Dr. Lisa J. Graumlich is currently Director of the School of Natural Resources and the Environment at The University of Arizona, where she integrates her career-long interest in global climate change with the emerging issue of how to best manage natural resources in an uncertain future. As a researcher, she investigates how ecosystems and human societies adapt to climate change, with a special focus on severe and persistent droughts. She started her career at The University of Arizona where she was a faculty member in the Laboratory of Tree-Ring Research and the first Director of the University of Arizona’s Institute for the Study of Planet Earth (ISPE). While Director of ISPE, she catalyzed the cross-campus interdisciplinary talent of UA researchers to define potential impacts of climate change on semi-arid regions. In 1999, she moved to Montana State University to direct the Big Sky Institute (BSI), where she fostered partnerships between researchers and managers to develop science-based knowledge relevant to conservation of biodiversity in the Greater Yellowstone Ecosystem and other large protected areas. In 2007, she was recruited to be Director of the School of Natural Resources at The University of Arizona.

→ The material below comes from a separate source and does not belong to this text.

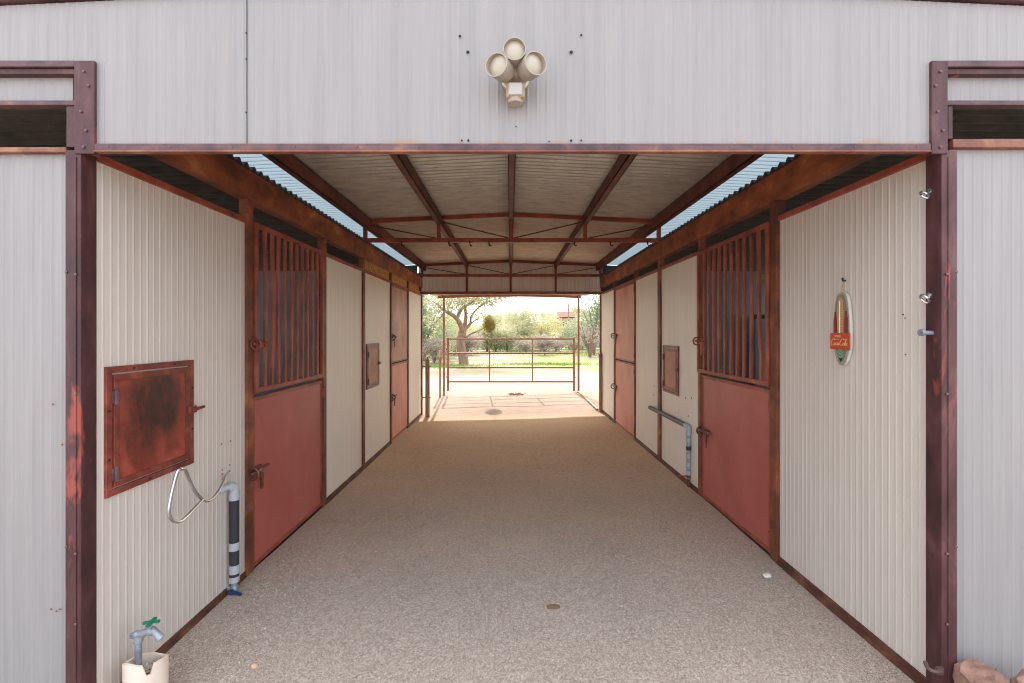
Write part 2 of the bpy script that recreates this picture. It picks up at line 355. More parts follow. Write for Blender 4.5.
# rake flashing
for s, lab in ((-1,'left'),(1,'right')):
    g = MB(); g.prism([(0,YF-.02,roofz(0)-.012),(0,YF-.02,roofz(0)+.02),(s*5.75,YF-.02,roofz(5.75)+.02),(s*5.75,YF-.02,roofz(5.75)-.012)], (0,.05,0))
    tag(obj('rake_flashing', g, M['header']), f'rusty edge flashing along the {lab} slope of the front gable roof', 'roof edging')
# purlins
for x, lab in ((-1.76,'leftmost long rusty purlin under the roof beside the left skylight strip'), (-.885,'rusty purlin between the ridge and the left skylight purlin'),
               (.015,'rusty ridge purlin running down the middle of the ceiling'), (.935,'rusty purlin between the ridge and the right skylight purlin'), (1.80,'rightmost long rusty purlin under the roof beside the right skylight strip')):
    z = roofz(x) - .020; g = MB(); y0, y1 = YF+.03, YB
    e = 1 if x > .1 else -1; D_ = .135 if abs(x) > 1 else .11; g.box((x-.03, y0, z-D_), (x+.03, y1, z-D_+.006)); g.box((x-e*.03, y0, z-D_), (x-e*.024, y1, z)); g.box((x-.03, y0, z-.006), (x+.03, y1, z)); g.box((x+e*.024, y0, z-D_), (x+e*.03, y1, z-D_+.022))
    tag(obj('roof_purlin', g, M['purlin']), lab, 'purlin', 'steel purlins under the roof')
# trusses
def truss(y, lab, zb, ends):
    t = thing('roof_truss', lab, 'roof truss', (0, y, 2.8)); zt = lambda x: roofz(x) - .045
    for a, b in ((-1.9, 0), (0, 1.93)):
        g = MB(); g.bar((a, y+.04, zt(a)), (b, y+.04, zt(b)), .04, .05); obj('top_chord', g, M['rustred'], t)
    g = MB(); g.box((ends[0], y-.025, zb-.025), (ends[1], y+.025, zb+.025)); obj('bottom_chord', g, M['rustred'], t, bev=.003)
    for x in (-1.80, -.885, .015, .935, 1.85):
        g = MB(); g.box((x-.022, y-.02, zb+.025), (x+.022, y+.02, zt(x)-.07)); obj('strut', g, M['rustred'], t)
    for a, b in ((-1.74,-.93), (-.84,-.02), (.89,.05), (1.77,.98)):
        g = MB(); g.tube([(a, y, zt(a)-.06), (b, y, zb+.03)], .008, 6); obj('brace_rod', g, M['purlin'], t)
    return t
truss(5.66, 'rusty open web truss across the aisle halfway down the roof', 2.842, (XL-.02, XR+.02))
tr = truss(YB-.08, 'rusty open web truss against the back gable above the far opening', 2.868, (-1.86, 1.9))
for x in (-.885, .015, .935):
    g = MB(); g.box((x-.02, YB-.10, 2.53), (x+.02, YB-.06, 2.843)); obj('strut', g, M['purlin'], tr)
# back header
g = MB(); g.box((-1.9, YB-.12, 2.485), (1.93, YB+.04, 2.535)); tag(obj('header_beam', g, M['flange'], bev=.004), 'rusty header above the far aisle opening below the back gable', 'header beam')
# black hooks on the truss
ordw = ['leftmost','second','third','fourth','fifth','sixth','rightmost']
for i, px in enumerate((402,449,470,489,574,610,647)):
    x = (px-510)/F*5.64; g = MB()
    g.tube([(x,5.655,2.825),(x,5.62,2.82),(x,5.615,2.79),(x+.012,5.615,2.765),(x+.03,5.615,2.772)], .008, 6)
    tag(obj('hanging_hook', g, M['blackmetal']), ('%s small black hook under the middle truss' if i in (0,6) else '%s small black hook from the left under the middle truss') % ordw[i], 'hook', 'hooks on the middle truss')
# side girders above the stall fronts
for s, lab in ((-1,'left'),(1,'right')):
    x = sx(s); x0 = x + s*.0; ya, yb = YF+.06, YB-.05; g = MB()
    f = lambda o: x - s*o
    g.box((f(.035), ya, 2.622), (f(.028), yb, 2.815)); g.box((f(.035), ya, 2.615), (f(-.045), yb, 2.624)); g.box((f(.035), ya, 2.808), (f(-.045), yb, 2.817))
    tag(obj('side_girder', g, M['girder'], bev=.002), f'deep rusty channel girder running above the {lab} row of stalls', 'girder')
# top rails over panels
for s, nm in ((-1,'trim_1'),(1,'trim_2')):
    w = sroot(nm, (sx(s), YF, 2.4)); f = lambda o: sx(s) - s*o
    zr = 2.450 if s < 0 else 2.470
    for a, b in segs[s]:
        g = MB(); g.box((f(.016), a+.01, zr), (f(-.03), b, zr+.035)); obj('top_rail', g, M['rustred'], w, bev=.003)
    dy = ((3.25,4.40),(7.02,8.10)) if s < 0 else ((3.28,4.43),(6.82,8.10))
    for i, (a, b) in enumerate(dy):
        if i == 1:
            g = MB(); g.box((f(.016), a, zr), (f(-.03), b, zr+.035)); obj('top_rail', g, M['rustred'], w, bev=.003)
# infill boards left
for a, b, lab in ((5.72,6.92,'golden strand board above the wall panel with the small hatch on the left'), (7.02,8.10,'golden strand board above the far left split door'), (8.18,9.30,'golden strand board at the far end above the last left panel')):
    g = MB(); g.box((XL-.005, a, 2.487), (XL-.02, b, 2.615)); tag(obj('infill_board', g, M['osb']), lab, 'board', 'strand boards above the left stalls')
# ------------------------------------------------------------------ posts
def aisle_post(s, y0, y1, lab, top=2.615, name='steel_post'):
    g = MB(); x = sx(s); z0 = gz(x) - .03
    g.box((x - s*.022, y0, z0), (x + s*.04, y1, top))
    return tag(obj(name, g, M['rust'], bev=.004), lab, 'post', 'steel posts along the stall fronts')
aisle_post(-1, 3.14, 3.215, 'rusty post between the wall with the big hatch and the barred left gate')
aisle_post(-1, 4.42, 4.495, 'rusty post on the far side of the barred left gate')
aisle_post(-1, 5.62, 5.695, 'rusty post under the middle truss on the left', 2.80)
aisle_post(-1, 6.94, 7.005, 'rusty post on the near side of the far left split door')
aisle_post(-1, 8.105, 8.17, 'rusty post on the far side of the far left split door')
aisle_post(1, 3.175, 3.255, 'rusty post between the wall with the sign and the barred right gate')
aisle_post(1, 4.445, 4.50, 'rusty post on the far side of the barred right gate')
aisle_post(1, 5.645, 5.735, 'rusty post under the middle truss on the right beside the small hatch', 2.80)
aisle_post(1, 6.80, 6.815, 'thin rusty jamb on the near side of the far right split door')
aisle_post(1, 8.10, 8.16, 'rusty post on the far side of the far right split door')
for s, lab in ((-1,'left'),(1,'right')):
    g = MB(); x = sx(s); g.box((x - s*.025, YB-.05, gz(x)-.03), (x + s*.07, YB+.03, 2.48))
    tag(obj('steel_post', g, M['rust'], bev=.004), f'rusty corner post at the far end of the {lab} stall row', 'post', 'steel posts along the stall fronts')
    g = MB(); g.box((x - s*.03, YB-.20, 2.545), (x + s*.03, YB-.11, 2.90)); tag(obj('corner_gusset', g, M['rust'], bev=.004), f'short rusty upright plate at the back end of the {lab} girder', 'steel plate')
# front corner posts
for s, lab in ((-1,'left'),(1,'right')):
    x0 = (83-510)/F*YF if s < 0 else (939.5-510)/F*YF     # aisle side arris
    x1 = x0 + s*.067; z0 = gz(x0) - .05
    t = thing('corner_post', f'tall maroon rusty corner post at the {lab} of the front entrance', 'post', (x0, YF, z0), 'front corner posts')
    g = MB(); g.box((x0, YF-.01, z0), (x1, YF+.066, 2.47)); obj('post', g, M['post'], t, bev=.003)
    g = MB(); xm = (x0+x1)/2 + s*.004; g.box((xm - .012, YF-.014, z0), (xm + .020, YF-.009, 2.44)); obj('cover_strip', g, M['post'], t, bev=.0015)
    xa, xb = ((77.5-510)/F*YF, (97.5-510)/F*YF) if s < 0 else ((944.5-510)/F*YF, (928.5-510)/F*YF)
    g = MB(); g.box((xa, YF-.016, 2.452), (xb, YF-.002, 2.849)); obj('head_plate', g, M['post'], t, bev=.003)
    pts = [((xa*.5+xb*.5 + dx, YF-.018, z), (0,-1,0), .006) for dx, z in ((0,2.80),(-s*.02,2.74),(.01,2.55),(-.012,2.63),(0,2.48))]
    pts += [((x0 + s*.02, YF-.012, z), (0,-1,0), .006) for z in (1.94,.75,1.43,.45)] + [((x1 - s*.008, YF-.012, z), (0,-1,0), .006) for z in (1.95,.78)]
    for p, ax, r in pts:
        h = MB(); h.lathe([(r,0),(r,.003),(r*.5,.005)], p, ax, 8); obj('bolt', h, M['bolt'], t)
# header channel across the entrance
xa, xb = (97-510)/F*YF, (928-510)/F*YF
t = thing('entrance_header', 'long rusty channel across the top of the front entrance below the gable', 'header beam', ((xa+xb)/2, YF, 2.455))
g = MB(); g.box((xa, YF-.014, 2.468), (xb, YF-.004, 2.497)); obj('front_lip', g, M['header'], t, bev=.002)
g = MB(); g.box((xa, YF-.018, 2.460), (xb, YF+.012, 2.4675)); obj('lower_flange', g, M['flange'], t, bev=.002)
for i in range(14):
    x = xa + .06 + (xb-xa-.12)*i/13; h = MB(); h.lathe([(.004,0),(.003,.003)], (x, YF-.014, 2.483), (0,-1,0), 6); obj('screw', h, M['bolt'], t)
# vent rails at both sides
for s, lab in ((-1,'left'),(1,'right')):
    a = (67 if s < 0 else 952); xi = (a-510)/F*YF; xo = s*5.6; xp = ((77-510) if s < 0 else (945-510))/F*YF
    t = thing('vent_frame', f'rusty rails framing the dark vent slot on the {lab} front wall', 'vent frame', (s*3.5, YF, 2.45))
    g = MB(); g.box((xp, YF-.012, 2.825), (xo, YF+.03, 2.852)); obj('upper_rail', g, M['header'], t, bev=.003)
    g = MB(); g.box((xp, YF+.0, 2.80), (xo, YF+.03, 2.823)); obj('lower_lip', g, M['post'], t, bev=.002)
    g = MB(); g.box((xp, YF-.01, 2.662), (xo, YF+.03, 2.683)); obj('middle_rail', g, M['header'], t, bev=.003)
    zs = (2.463, 2.485) if s < 0 else (2.483, 2.520)
    g = MB(); g.box((xi, YF-.006, zs[0]), (xo, YF+.03, zs[1])); obj('sill_rail', g, M['flange'], t, bev=.003)
    g = MB(); g.box((xi, YF-.004, zs[1]), (xi + (-s)*(.040 if s < 0 else .02), YF+.03, 2.662)); obj('side_rail', g, M['post'], t, bev=.003)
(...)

She was given the mandate to broaden the School’s engagement with the grand challenges in environmental sciences and resource management. Under her leadership, the School has recruited new faculty in emerging fields such as ecological informatics, ecosystem services, and ecohydrology and stabilized its resource base in a time of decreasing state support for higher education.
Graumlich received her Ph.D. from the University of Washington (1985). Graumlich was named an Aldo Leopold Leadership Fellow in 1999 and was elected as Fellow of the American Association for the Advancement of Science in 2004.